Azeri Türk nüfusu, Zengezur Koridoru ve Kalkınma Yolu Koridoru
Şekillendirilen seçim stratejisinin arka planında Türkiye ile Azerbaycan ilişkileri de vardı. İran’da tahminen nüfusun yüzde 25-30 kadarı Azeri Türkü idi. Türkiye’den askeri eğitim, karargah, ağır silah, SİHA desteği alan Azerbaycan ordusunun, 2020 II. Dağlık Karabağ Savaşı ve 19-20 Eylül 2023 Dağlık Karabağ’a saldırıda bölgeyi ele geçirmesi İran’daki Azerileri heveslendirmiştir. Bu Tahran’da kopuş endişesi yaratmıştır.
Azerbaycan-Türkiye durmayıp, “Turan”, “kızıl elma” söylemiyle İran sınırındaki Arsas Mehri kuzeyindeki Ermenistan’ı koparıp Syunik-Zengezur Koridoru’nu (Çin’in OBOR projesinde İstanbul ve Avrupa’ya uzanan Orta Koridor) ele geçirip açmak istiyordu. İran tren ve kara yolları ticaret dışı kalacağından koridor planı İran’ın sınırda tatbikatla gözdağı vermesini getirmişti.

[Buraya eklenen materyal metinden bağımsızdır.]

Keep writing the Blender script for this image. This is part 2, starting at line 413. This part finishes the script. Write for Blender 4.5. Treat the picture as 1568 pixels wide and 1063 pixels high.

Türk Devletleri Teşkilatı da gelişiyordu. Erdoğan’ın Bağdat’ı ziyaret ederken Irak, Türkiye, Katar ve BAE arasında Kalkınma Yolu Projesi’ne ilişkin dörtlü mutabakat zaptı imzalaması (22 Nisan 2024) İran’ın nüfuzunu azaltıp, bölgesel güç konumunu örseleyeceği düşüncesi oluşmuştu. Kalkınma Yolu Koridoru’nun Suriye-Türkiye üzerinden Avrupa’ya geçirilmesi de ihtimal dahilinde görülüyordu. Turancı siyasi ve ekonomik birleşmeyle İran’ın kıskaçlanacağı hesaplanıyordu. Pezeşkiyan ile bazı politikalar önlenmeye çalışılacaktı. Türkiye’ye karşı uygulanabilecek sert politikalar Azerilerin kendilerinden göreceği Pezeşkiyan üzerinden absorbe edilecekti.
Suriye hattında başka nasıl bir politik hat tutturabilir? Yaşı ilerlemiş Hamaney’i yaşadığı müddetçe çok kızdırmayacak ölçülerde iç ve dış politikada değişiklikler öngörebiliriz. Hamaney’in yerine başka bir isim gelirse daha ileri adımlar atabilir. Ekonomiyi düzeltmek için Filistin, Lübnan, Yemen’deki varlığını azaltıp Azerbaycan, Suriye ve Irak’a odaklanabilir. Ortadoğu değişirken Kürtler ve Beluçlar konusunda bazı adımlar atmazsa rejimde kırılmalar olacağı söylenebilir. Mesud Pezeşkiyan döneminde Suriye üzerinde nüfuz çekişmesinde Türkiye’ye alan açan Rusya ile İran arası krizler görebiliriz. Şam yönetimini Rusya ve Türkiye kıskacından kurtarmak için Kürtlerle diyalog geliştirmeye teşvik edebilir. İran’ın, Azerbaycan ve Türkiye ile yaşayabileceği krizlerin içeride yankısını azaltmak için etnik kimliğini kullanmaya çalışacaktır.